I was a Mike Leach fan long before Craig James took the helm of the mothership and got Leach fired from the head coaching job at Texas Tech. I think I first learned about Leach through an interview on Jim Rome’s radio show and was hooked by his deadpan demeanor and the facts that he has a law degree from Pepperdine and kept an automatronic pirate-skelleton in his office. I’m not even a pirate guy, but the random, dry sense of humor, and the nonchalance with which he carried on his job as a successful college football coach of one of the highest-flying offenses in the nation all combined to hit me just right.

When Leach finally landed his next coaching job, Washington State plainly had gotten a real steal, and though his tone of voice would never betray it, it appears that Leach has embraced his new home as well. From an interview posted yesterday on SB Nation’s WSU site:

Jim Moore: In a battle to the death among Pac-12 mascots, which animal or person wins?

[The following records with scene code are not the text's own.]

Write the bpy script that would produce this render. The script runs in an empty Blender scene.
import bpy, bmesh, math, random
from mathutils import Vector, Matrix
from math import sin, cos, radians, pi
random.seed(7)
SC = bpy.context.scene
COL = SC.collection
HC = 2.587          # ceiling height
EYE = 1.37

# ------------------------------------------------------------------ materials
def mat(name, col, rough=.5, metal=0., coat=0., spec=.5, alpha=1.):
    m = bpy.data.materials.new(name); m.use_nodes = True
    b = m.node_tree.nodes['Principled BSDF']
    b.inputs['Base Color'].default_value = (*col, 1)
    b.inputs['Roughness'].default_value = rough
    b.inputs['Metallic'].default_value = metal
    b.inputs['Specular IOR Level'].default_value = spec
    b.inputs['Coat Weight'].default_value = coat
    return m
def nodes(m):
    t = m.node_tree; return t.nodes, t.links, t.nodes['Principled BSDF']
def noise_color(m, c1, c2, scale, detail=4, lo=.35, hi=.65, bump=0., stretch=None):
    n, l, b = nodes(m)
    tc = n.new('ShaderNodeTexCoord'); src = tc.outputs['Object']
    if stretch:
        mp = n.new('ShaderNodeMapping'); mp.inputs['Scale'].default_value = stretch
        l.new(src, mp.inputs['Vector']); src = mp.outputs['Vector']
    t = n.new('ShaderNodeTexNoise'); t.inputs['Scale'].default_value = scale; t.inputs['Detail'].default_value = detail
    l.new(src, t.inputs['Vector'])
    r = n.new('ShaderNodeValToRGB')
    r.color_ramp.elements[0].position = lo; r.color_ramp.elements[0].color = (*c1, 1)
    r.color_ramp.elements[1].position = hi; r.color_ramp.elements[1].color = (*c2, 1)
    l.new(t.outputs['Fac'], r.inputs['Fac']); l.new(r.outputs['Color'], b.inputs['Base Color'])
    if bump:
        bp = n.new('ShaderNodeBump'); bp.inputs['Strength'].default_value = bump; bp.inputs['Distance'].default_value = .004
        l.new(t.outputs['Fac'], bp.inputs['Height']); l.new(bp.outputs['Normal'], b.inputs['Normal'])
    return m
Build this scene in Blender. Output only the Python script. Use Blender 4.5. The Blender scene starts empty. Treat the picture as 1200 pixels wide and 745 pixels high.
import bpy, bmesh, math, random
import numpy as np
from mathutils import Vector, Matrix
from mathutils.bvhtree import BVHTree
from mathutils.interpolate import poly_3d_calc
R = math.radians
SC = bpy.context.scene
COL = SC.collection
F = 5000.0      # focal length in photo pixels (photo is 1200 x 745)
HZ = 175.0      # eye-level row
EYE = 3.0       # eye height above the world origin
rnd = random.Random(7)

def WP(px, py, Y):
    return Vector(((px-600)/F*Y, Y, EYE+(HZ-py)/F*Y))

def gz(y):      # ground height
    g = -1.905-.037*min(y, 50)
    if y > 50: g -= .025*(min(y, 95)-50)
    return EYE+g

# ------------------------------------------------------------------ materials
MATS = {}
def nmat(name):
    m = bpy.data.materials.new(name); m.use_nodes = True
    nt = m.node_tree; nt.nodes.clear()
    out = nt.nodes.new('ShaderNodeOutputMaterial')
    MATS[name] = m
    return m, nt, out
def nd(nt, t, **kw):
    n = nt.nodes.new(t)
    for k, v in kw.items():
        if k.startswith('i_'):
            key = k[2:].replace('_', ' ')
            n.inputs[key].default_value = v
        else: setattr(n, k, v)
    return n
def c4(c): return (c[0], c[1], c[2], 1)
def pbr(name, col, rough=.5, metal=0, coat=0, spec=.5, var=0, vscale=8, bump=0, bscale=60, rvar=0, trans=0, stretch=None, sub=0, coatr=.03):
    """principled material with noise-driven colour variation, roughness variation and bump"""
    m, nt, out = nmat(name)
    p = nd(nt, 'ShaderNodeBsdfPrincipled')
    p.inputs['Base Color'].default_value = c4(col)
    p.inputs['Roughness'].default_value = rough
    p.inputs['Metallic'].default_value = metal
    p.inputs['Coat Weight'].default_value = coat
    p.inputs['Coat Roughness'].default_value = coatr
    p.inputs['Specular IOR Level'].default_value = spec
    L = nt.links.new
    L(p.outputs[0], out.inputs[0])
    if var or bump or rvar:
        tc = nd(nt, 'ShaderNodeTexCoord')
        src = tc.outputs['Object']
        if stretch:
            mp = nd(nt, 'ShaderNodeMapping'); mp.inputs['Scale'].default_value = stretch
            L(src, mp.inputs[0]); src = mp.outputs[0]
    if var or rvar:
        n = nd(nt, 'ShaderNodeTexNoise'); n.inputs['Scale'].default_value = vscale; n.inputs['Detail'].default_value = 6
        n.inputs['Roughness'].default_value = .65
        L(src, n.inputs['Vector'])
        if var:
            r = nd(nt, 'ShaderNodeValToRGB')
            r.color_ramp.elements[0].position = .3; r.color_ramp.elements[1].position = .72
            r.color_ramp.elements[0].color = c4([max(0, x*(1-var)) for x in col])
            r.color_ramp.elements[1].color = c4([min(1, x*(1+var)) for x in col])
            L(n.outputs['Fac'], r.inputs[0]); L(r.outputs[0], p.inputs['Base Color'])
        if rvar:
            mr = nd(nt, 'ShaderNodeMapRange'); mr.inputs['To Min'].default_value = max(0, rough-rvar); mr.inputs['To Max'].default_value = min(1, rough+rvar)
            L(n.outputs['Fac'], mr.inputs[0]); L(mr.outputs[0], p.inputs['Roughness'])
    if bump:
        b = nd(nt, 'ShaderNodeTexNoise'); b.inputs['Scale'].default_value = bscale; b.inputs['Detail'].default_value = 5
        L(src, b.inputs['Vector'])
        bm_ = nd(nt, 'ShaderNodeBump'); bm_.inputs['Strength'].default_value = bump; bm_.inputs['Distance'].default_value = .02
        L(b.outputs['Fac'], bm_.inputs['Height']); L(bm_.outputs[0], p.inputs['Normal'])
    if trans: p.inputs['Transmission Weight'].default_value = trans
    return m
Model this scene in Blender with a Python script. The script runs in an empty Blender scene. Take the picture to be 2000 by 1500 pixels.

Mike Leach: The Cougar absolutely. Let’s go through this a little bit. A cougar obviously kills a duck and a beaver. A cougar against a husky … that’s pretty well a massacre. A cardinal or whatever: I don’t know exactly what a cougar would either climb it or I wouldn’t want to think of what else he’d do on it. Now Golden Bears could be kinda tough. I think you’d want to be a little fast and loose with them. You don’t want to get caught by that bear. The Ute … you gotta dodge some arrowheads, but I still like the Cougar. Buffalo … I think the buffalo would be pretty tough to beat. Wildcat: Cougars are bigger than wildcats. Sun Devils, that’s mythical anyway. Trojans, they may be as well. I think you gotta look out for the Bruins and the Buffalo. The Golden Bear, Bruin and Buffalo .. I think those are the tough ones.

Moore: Why the Buffalo?

Leach: Do you want to fight a buffalo? I don’t know, those buffalo are big. You know, buffalo are significantly bigger than elk. I grew up near Yellowstone so I’ve been near buffalo. Buffalo are huge. And then the other thing I’ve always gotten a kick out of: When you play Colorado, there’s those buffalo dragging those six handlers around. Those handlers aren’t dragging the buffalo. The buffalo’s dragging him.

Ralphie’s not even a big buffalo. Ralphie pulls those people wherever he wants to.

More on the interview, including audio, is available here.

At the very least, Leach gives WAZZU fans a reason to believe they can climb out of the Pacific Twelve basement and the rest of us a reason to watch that miserable conference.